--- BEGIN DATASET ENTRIES ---

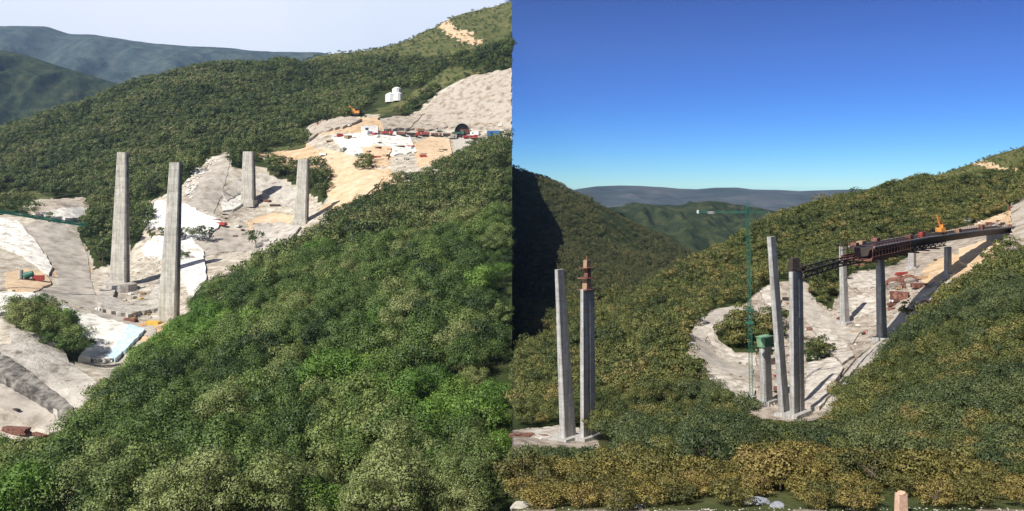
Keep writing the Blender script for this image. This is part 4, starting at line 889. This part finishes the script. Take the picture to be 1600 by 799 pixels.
def truck(u, v, L, rz, mk, label, bedk='steel_dark', tall=1.0, cat='truck'):
    p = G(u, v); s = px(p, L)/7.5; s *= 1.35 if u < 800 else 1; o = empty('site_truck', p, rz, s); tag(o, label, cat)
    c = MB().box((2.7,0,1.7), (1.7,2.3,2.0), taper=.93).build('cab', M[mk], o); MB().box((3.55,0,2.1), (.06,1.9,.8)).build('windscreen', M['glass'], c)
    MB().box((0,0,.85), (6.8,1.1,.35)).build('chassis', M['steel_dark'], o)
    MB().box((-1.1,0,1.2+.9*tall), (5.0,2.4,1.8*tall), taper=1.04).build('bed', M[bedk], o)
    for x in (2.6,-1.4,-2.6):
        for sy in (-1, 1):
            MB().tube((x, sy*.8, .5), (x, sy*1.18, .5), .52, n=12).build('wheel', M['tyre'], o)
    return o
def container(u, v, L, rz, mk, label, hh=2.6, cat='container', name='container', dmin=None):
    p = G(u, v, dmin); s = px(p, L)/6.0; o = empty(name, p, rz, s); tag(o, label, cat)
    q = MB(); q.box((0,0,hh/2+.1), (6,2.4,hh))
    for k in range(18):
        for sy in (-1, 1): q.box((-2.8+k*.33, sy*1.22, hh/2+.1), (.16,.06,hh*.9))
    q.build('body', M[mk], o)
    for k in (-1, 1): MB().box((3.02, k*.58, hh/2+.1), (.06,1.1,hh*.92)).build('door', M[mk], o)
    MB().box((0,0,hh+.16), (6.1,2.5,.1)).build('roof', M['white'] if mk == 'white' else M[mk], o)
    q = MB(); q.box((-1,-1.27,1.6), (1.1,.05,.8)); q.build('window', M['glass'], o); return o
def cabin_dark(*a, **k): return container(*a, **k)
excavator(557, 181, 28, R(160), 'orange', 'orange excavator parked at the edge of the wood above the clearing')
excavator(500, 196, 15, R(20), 'red', 'small dark red digger on the beige ledge below the wood')
excavator(536, 196, 11, R(200), 'rust', 'rusty small digger between the red digger and the orange excavator') if False else None
container(771, 214, 20, R(8), 'blue', 'blue container beside the tunnel, at the right edge of the left view')
container(742, 212, 14, R(-20), 'white', 'white cabin between the tunnel mouth and the blue container')
container(578, 209, 26, R(4), 'white', 'long white site cabin at the left end of the vehicle row')
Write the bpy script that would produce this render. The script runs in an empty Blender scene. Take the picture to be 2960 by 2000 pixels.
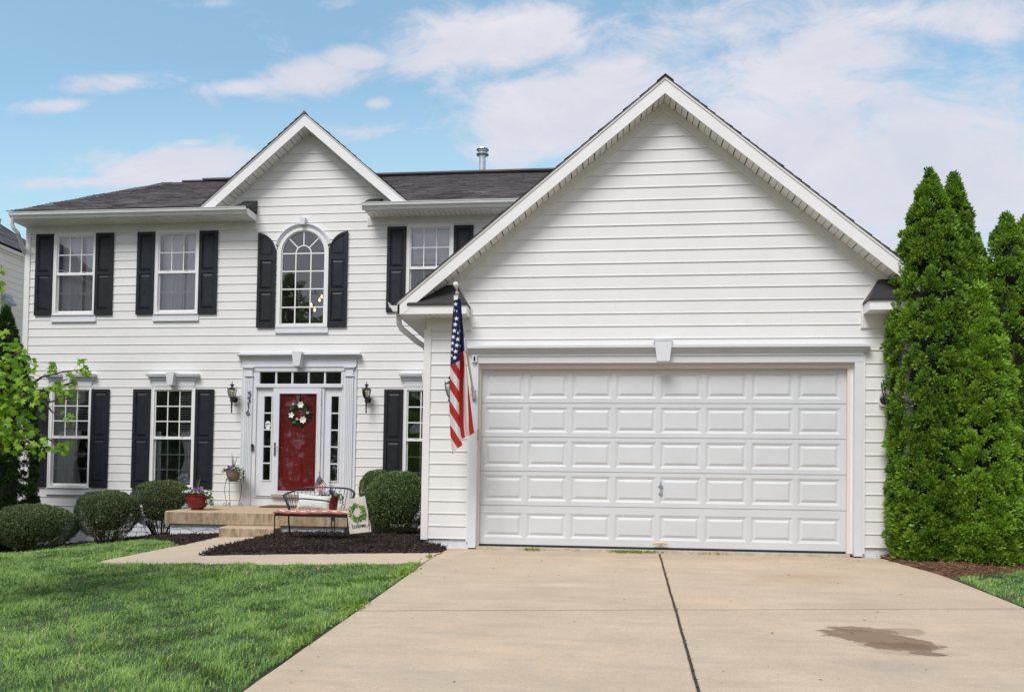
import bpy, math, random
import numpy as np
from mathutils import Vector, Matrix
random.seed(7); RNG=np.random.default_rng(11)
PI=math.pi; R=math.radians
sc=bpy.context.scene; COL=sc.collection
# ------------------------------------------------------------------ camera (calibrated)
F,CY=2426.07,1378.0
YAW,PIT,ROL=0.1135959,0.0271143,-0.0157088
CAM=np.array([1.75214,-11.37709,0.62975])
def _rot(a,b,g):
    c,s=math.cos(a),math.sin(a);cp,sp=math.cos(b),math.sin(b);cr,sr=math.cos(g),math.sin(g)
    return np.array([[c,-s,0],[s,c,0],[0,0,1]])@np.array([[1,0,0],[0,cp,-sp],[0,sp,cp]])@np.array([[cr,0,sr],[0,1,0],[-sr,0,cr]])
AX=_rot(YAW,PIT,ROL)
def ray(x,y): return AX@np.array([(x-1480)/F,1,(CY-y)/F])
def atY(x,y,Y):
    r=ray(x,y);t=(Y-CAM[1])/r[1];p=CAM+t*r;return float(p[0]),float(p[2])
def atX(x,y,X):
    r=ray(x,y);t=(X-CAM[0])/r[0];p=CAM+t*r;return float(p[1]),float(p[2])
cam=bpy.data.cameras.new('camera'); co=bpy.data.objects.new('camera',cam); COL.objects.link(co)
m=Matrix.Identity(4)
for i in range(3):
    m[i][0]=AX[i][0]; m[i][1]=AX[i][2]; m[i][2]=-AX[i][1]; m[i][3]=CAM[i]
co.matrix_world=m
cam.sensor_width=36; cam.lens=F/2960*36; cam.shift_y=378/2960; cam.clip_end=3000; cam.clip_start=.05
sc.camera=co
# ------------------------------------------------------------------ materials
def mat(name,base=(.8,.8,.8),rough=.5,metal=0,nscale=0,namt=0,bump=0,bscale=50,spec=.5,coat=0,emit=None,estr=0,trans=0,detail=4,c2=None,rnoise=0):
    M=bpy.data.materials.new(name); M.use_nodes=True; nt=M.node_tree; N=nt.nodes; L=nt.links
    b=N['Principled BSDF']; b.inputs['Base Color'].default_value=(*base,1); b.inputs['Roughness'].default_value=rough
    b.inputs['Metallic'].default_value=metal; b.inputs['Specular IOR Level'].default_value=spec; b.inputs['Coat Weight'].default_value=coat
    if emit: b.inputs['Emission Color'].default_value=(*emit,1); b.inputs['Emission Strength'].default_value=estr
    tc=N.new('ShaderNodeTexCoord')
    if namt or c2:
        n=N.new('ShaderNodeTexNoise'); n.inputs['Scale'].default_value=nscale; n.inputs['Detail'].default_value=detail; n.inputs['Roughness'].default_value=.6
        L.new(tc.outputs['Object'],n.inputs['Vector'])
        r=N.new('ShaderNodeValToRGB'); r.color_ramp.elements[0].position=.32; r.color_ramp.elements[1].position=.68
        ca=c2 if c2 else tuple(max(0,v*(1-namt)) for v in base); cb=base if c2 else tuple(min(1,v*(1+namt)) for v in base)
        r.color_ramp.elements[0].color=(*ca,1); r.color_ramp.elements[1].color=(*cb,1)
        L.new(n.outputs['Fac'],r.inputs['Fac']); L.new(r.outputs['Color'],b.inputs['Base Color'])
    if bump:
        n=N.new('ShaderNodeTexNoise'); n.inputs['Scale'].default_value=bscale; n.inputs['Detail'].default_value=5
        L.new(tc.outputs['Object'],n.inputs['Vector'])
        bp=N.new('ShaderNodeBump'); bp.inputs['Strength'].default_value=bump; bp.inputs['Distance'].default_value=.01
        L.new(n.outputs['Fac'],bp.inputs['Height']); L.new(bp.outputs['Normal'],b.inputs['Normal'])
    return M
def leafmat(name,c1,c2,c3=None,rough=.55,trans=.25,spec=.3):
    M=bpy.data.materials.new(name); M.use_nodes=True; nt=M.node_tree; N=nt.nodes; L=nt.links
    b=N['Principled BSDF']; b.inputs['Roughness'].default_value=rough; b.inputs['Specular IOR Level'].default_value=spec
    a=N.new('ShaderNodeAttribute'); a.attribute_name='rnd'
    r=N.new('ShaderNodeValToRGB'); e=r.color_ramp.elements
    e[0].color=(*c1,1); e[1].color=(*c2,1)
    if c3: k=e.new(.92); k.color=(*c2,1); e[-1].color=(*c3,1)
    L.new(a.outputs['Fac'],r.inputs['Fac']); L.new(r.outputs['Color'],b.inputs['Base Color'])
    t=N.new('ShaderNodeBsdfTranslucent'); L.new(r.outputs['Color'],t.inputs['Color'])
    mx=N.new('ShaderNodeMixShader'); mx.inputs[0].default_value=trans
    L.new(b.outputs[0],mx.inputs[1]); L.new(t.outputs[0],mx.inputs[2]); L.new(mx.outputs[0],N['Material Output'].inputs['Surface'])
    return M
def glassmat(name,tint=(1,1,1),refl=.10,rough=.015):
    M=bpy.data.materials.new(name); M.use_nodes=True; nt=M.node_tree; N=nt.nodes; L=nt.links
    N.remove(N['Principled BSDF'])
    g=N.new('ShaderNodeBsdfGlossy'); g.inputs['Roughness'].default_value=rough; g.inputs['Color'].default_value=(.95,.97,1,1)
    t=N.new('ShaderNodeBsdfTransparent'); t.inputs['Color'].default_value=(*tint,1)
    f=N.new('ShaderNodeFresnel'); f.inputs['IOR'].default_value=1.5
    ad=N.new('ShaderNodeMath'); ad.operation='ADD'; ad.inputs[1].default_value=refl-.04; ad.use_clamp=True
    tc=N.new('ShaderNodeTexCoord'); n=N.new('ShaderNodeTexNoise'); n.inputs['Scale'].default_value=2.5; L.new(tc.outputs['Object'],n.inputs['Vector'])
    bp=N.new('ShaderNodeBump'); bp.inputs['Strength'].default_value=.15; bp.inputs['Distance'].default_value=.01
    L.new(n.outputs['Fac'],bp.inputs['Height']); L.new(bp.outputs['Normal'],g.inputs['Normal'])
    mx=N.new('ShaderNodeMixShader'); L.new(f.outputs[0],ad.inputs[0]); L.new(ad.outputs[0],mx.inputs[0])
    L.new(t.outputs[0],mx.inputs[1]); L.new(g.outputs[0],mx.inputs[2]); L.new(mx.outputs[0],N['Material Output'].inputs['Surface'])
    return M
W={}
W['vinyl']=mat('white_vinyl',(.748,.746,.740),.5,nscale=1.3,namt=.03,bump=.04,bscale=9)
W['seam']=mat('vinyl_lap_shadow',(.68,.68,.675),.6)  # greyer vinyl: the shadow at the lap seams put into the colour
W['trim']=mat('white_trim',(.67,.69,.73),.45,nscale=3,namt=.03,bump=.05,bscale=30)
W['fascia']=mat('white_fascia',(.80,.80,.80),.42,nscale=2,namt=.03)
W['soffit']=mat('soffit_vinyl',(.72,.71,.68),.5,nscale=6,namt=.04)
W['gutter']=mat('gutter_metal',(.66,.68,.67),.35,nscale=4,namt=.06)
W['gdoor']=mat('garage_door_paint',(.61,.63,.655),.5,nscale=2.2,namt=.03,bump=.12,bscale=160)
W['stop']=mat('cream_stop',(.70,.66,.60),.6)
W['shutter']=mat('black_shutter',(.009,.010,.014),.5,nscale=7,bump=.06,bscale=60,c2=(.017,.019,.025),detail=6,spec=.3)
W['shingle']=mat('shingle',(.17,.155,.158),.95,nscale=.9,c2=(.11,.10,.103),bump=.5,bscale=140,detail=8)
W['shinglelight']=mat('shingle_worn',(.23,.21,.215),.95,nscale=1.5,c2=(.12,.11,.115),bump=.5,bscale=140,detail=8)
W['black']=mat('black_flashing',(.02,.02,.022),.55,nscale=5,namt=.3)
W['dark']=mat('dark_gap',(.03,.03,.03),.9)
W['room']=mat('room_wall',(.45,.45,.46),.9,nscale=.7,namt=.1)
W['curtain']=mat('curtain',(.78,.78,.80),.9,nscale=3,namt=.05)
W['pink']=mat('pink_curtain',(.55,.22,.30),.9,nscale=60,namt=.4)
W['blind']=mat('blind',(.82,.82,.80),.6)
W['glass']=glassmat('window_glass',(.93,.95,.96),.17)
W['glasslow']=glassmat('screened_glass',(.80,.82,.83),.15)
W['clear']=glassmat('storm_glass',(.95,.95,.95),.07)
W['red']=mat('red_door_paint',(.72,.060,.070),.38,nscale=9,c2=(.60,.05,.06),detail=8)
W['metal']=mat('nickel',(.45,.42,.38),.3,metal=1,nscale=9,namt=.1)
W['galv']=mat('galvanised',(.50,.54,.56),.35,metal=.85,nscale=8,namt=.15)
W['iron']=mat('black_iron',(.018,.02,.024),.45,nscale=30,namt=.3)
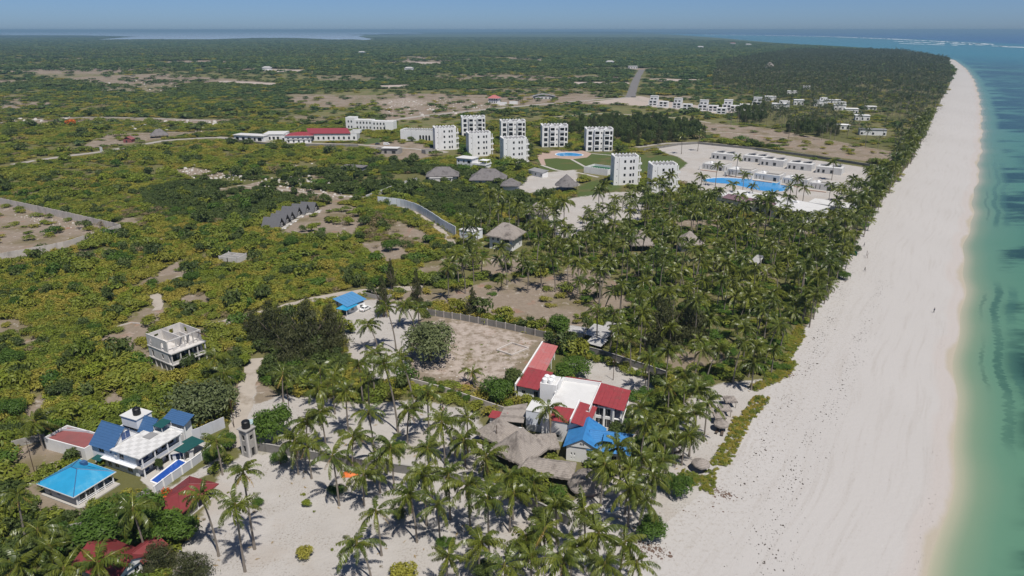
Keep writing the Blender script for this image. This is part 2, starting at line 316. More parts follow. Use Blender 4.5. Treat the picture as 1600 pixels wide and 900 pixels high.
big = m.math('MULTIPLY', m.sstep(off, 20, 42), m.sstep(m.noise(0.011, m.vmul(p, (.8, .4, 1)), detail=5), .44, .56))
gmask = m.math('MULTIPLY', gz, m.math('MAXIMUM', gr, m.math('MULTIPLY', big, .93)))
c = m.mix(gmask, c, m.mix(m.noise(0.1, stx, detail=4), (0.012, 0.042, 0.038), (0.028, 0.076, 0.062)))
# drifts of sea grass along the shore
sp2 = m.n('ShaderNodeSeparateXYZ'); m.set(sp2.inputs[0], p); ydist = sp2.outputs[1]
def drift(o0, w, th, sc, patch):
    x = m.math('SUBTRACT', m.math('ADD', off, m.math('ADD', m.math('MULTIPLY', m.math('SUBTRACT', m.noise(0.02, detail=2), .5), 5), m.math('MULTIPLY', m.math('SUBTRACT', m.noise(0.5, m.vmul(p, (.35, 1.6, 1)), detail=4), .5), 3.2))), o0)
    band = m.math('POWER', m.sstep(m.math('ABSOLUTE', x), w, 0.0), .7)
    return m.math('MULTIPLY', m.math('MULTIPLY', m.sstep(ydist, 620, 260), m.sstep(m.math('MULTIPLY', band, m.noise(sc, m.vmul(p, (.7, 1, 1)), detail=6, rough=.75)), th, th + .16)), m.sstep(m.noise(0.012, detail=4), *patch))
c = m.mix(m.math('MULTIPLY', drift(11.5, 3.0, 0.29, .6, (.38, .54)), .72), c, (0.035, 0.095, 0.075))
c = m.mix(m.math('MULTIPLY', drift(7.0, 1.5, 0.30, .8, (.46, .58)), .6), c, (0.05, 0.11, 0.08))
c = m.mix(m.math('MULTIPLY', drift(16.5, 4.0, 0.30, .45, (.42, .56)), .6), c, (0.04, 0.11, 0.09))
far = m.sstep(m.math('ADD', rfa, m.math('MULTIPLY', m.noise(.001, detail=3), 800)), -1900, -500)
c = m.mix(m.math('MULTIPLY', far, .85), c, m.mix(m.noise(0.002, m.vmul(p, (1, .35, 1)), detail=4), (0.020, 0.16, 0.185), (0.034, 0.205, 0.22)))
c = m.mix(m.sstep(rfa, -60, 500), c, (0.014, 0.066, 0.185))
m.color(c); m.bump(m.noise(0.35, m.vmul(p, (1, .6, 1)), detail=5, rough=.65), 0.15, 0.25); M['sea'] = m.m
so = add('sea', np_mesh('sea', np.stack([SX, SY, np.full(SX.shape, 0.04)], 2).reshape(-1, 3), grid_faces(len(sr), len(tt)), {'off': np.repeat(tt[None], len(sr), 0).ravel() * .93, 'rf': rf.ravel()}, [M['sea']]))
tag(so, kind='structure')
# surf breaking on the reef: low foam ridges, one mesh
surf('foam', (0.86, 0.88, 0.88), .05, 0.02, .7)
fv, ff = [], []
for line, wd, amp in (([(1100, 54.6), (1200, 55.2), (1300, 57.3), (1400, 61.2), (1480, 65.4), (1545, 69)], 210, 1), ([(1400, 64.5), (1470, 67.6), (1530, 70.2)], 130, .6), ([(1555, 72), (1640, 76)], 130, .8), ([(1410, 68), (1500, 71)], 60, .5)):
    w = W2(line); seg = np.cumsum([0] + list(np.linalg.norm(np.diff(w, axis=0), axis=1))); s = 0.0
    while s < seg[-1]:
        L = rnd.uniform(60, 260); gap = rnd.uniform(5, 120) if amp < .9 else rnd.uniform(0, 45); k = 7; b0 = len(fv)
        for i in range(k):
            q = min(s + L * i / (k - 1), seg[-1]); x = np.interp(q, seg, w[:, 0]); y = np.interp(q, seg, w[:, 1]); hw = wd * rnd.uniform(.5, 1.2) * math.sin(math.pi * (i + .35) / (k - .3)); j = rnd.uniform(-60, 60)
            fv += [(x - hw * .5, y - hw + j, .06), (x, y + j, 1.2 * amp + .3), (x + hw * .5, y + hw + j, .06)]
        for i in range(k - 1):
            a = b0 + i * 3; ff += [(a, a + 3, a + 4, a + 1), (a + 1, a + 4, a + 5, a + 2)]
        s += L + gap
tag(add('surf_foam', np_mesh('surf_foam', fv, ff, None, [M['foam']])), 'white surf breaking along the reef', 'surf', kind='stuff')
# ---------------------------------------------------------------- bay on the far side, headlands and low hills
surf('bay_white_water', (0.62, 0.63, 0.66), .1, 0.0008, .12, .8); M['bay_water'] = M['bay_white_water']
def sheet(name, px, z, mat, kind='structure'):
    w = [tuple(P(a, b, z)) for a, b in px]; me = bpy.data.meshes.new(name); me.from_pydata(w, [], [list(range(len(w)))]); me.materials.append(M[mat]); o = add(name, me)
    if kind: o['kind'] = kind
    return o
BAY = [(-150, 50.4), (120, 49.6), (330, 49.3), (560, 49.6), (600, 51), (640, 50.4), (676, 51.6), (655, 53), (600, 53), (570, 55), (560, 57), (586, 61.5), (572, 63.4), (555, 62.4), (520, 62.6), (480, 60.6), (455, 60), (400, 60), (330, 62.4), (230, 62), (160, 62.8), (140, 62.6), (180, 59.6), (208, 57.8), (190, 56.4), (120, 55), (0, 54.6), (-150, 55)]
sheet('bay', BAY, 0.6, 'bay_water')
sheet('bay', [(98 + 400, 67), (425, 66.4), (448, 66.2), (450, 67.6), (428, 68)], 0.4, 'bay_water')
surf('far_woods', (0.035, 0.05, 0.026), .35, 0.004, .95, .1)
def ridge(name, x0, x1, yb, hmax, seed, thick=900):
    """a low wooded rise far away: closed lump with a rough crest"""
    A, B = P(x0, yb), P(x1, yb); n = 60; vv, fc = [], []
    for i in range(n):
        s = i / (n - 1); q = A.lerp(B, s); h = hmax * (math.sin(math.pi * s) ** .6) * (0.65 + 0.5 * float(vnoise(np.array([s * 9.0]), np.array([0.5]), seed)[0])) + .2
        vv += [(q.x, q.y - thick * .5, -.5), (q.x, q.y - thick * .15, h * .8), (q.x, q.y + thick * .2, h), (q.x, q.y + thick * .6, -.5)]
    for i in range(n - 1):
        a = i * 4
        for k in range(3): fc.append((a + k, a + 4 + k, a + 5 + k, a + 1 + k))
    o = add(name, np_mesh(name, vv, fc, None, [M['far_woods']])); o['kind'] = 'structure'
ridge('hill', 600, 1130, 52.2, 34, 4, 1600); ridge('hill', 860, 1020, 52.0, 46, 9, 1500); ridge('headland', -120, 104, 50.2, 26, 5, 1500); ridge('headland', -150, 206, 57.6, 16, 6, 700); ridge('headland', 330, 480, 61.4, 9, 8, 300); ridge('headland', 545, 655, 54.8, 14, 2, 500)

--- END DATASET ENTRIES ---

▶ _TASK TO CARRY OUT_: Collect every line above that contains the word "Keep".

▶ _SOLUTION BELOW_:
Keep writing the Blender script for this image. This is part 4, starting at line 889. This part finishes the script. Take the picture to be 1600 by 799 pixels.
Keep writing the Blender script for this image. This is part 2, starting at line 316. More parts follow. Use Blender 4.5. Treat the picture as 1600 pixels wide and 900 pixels high.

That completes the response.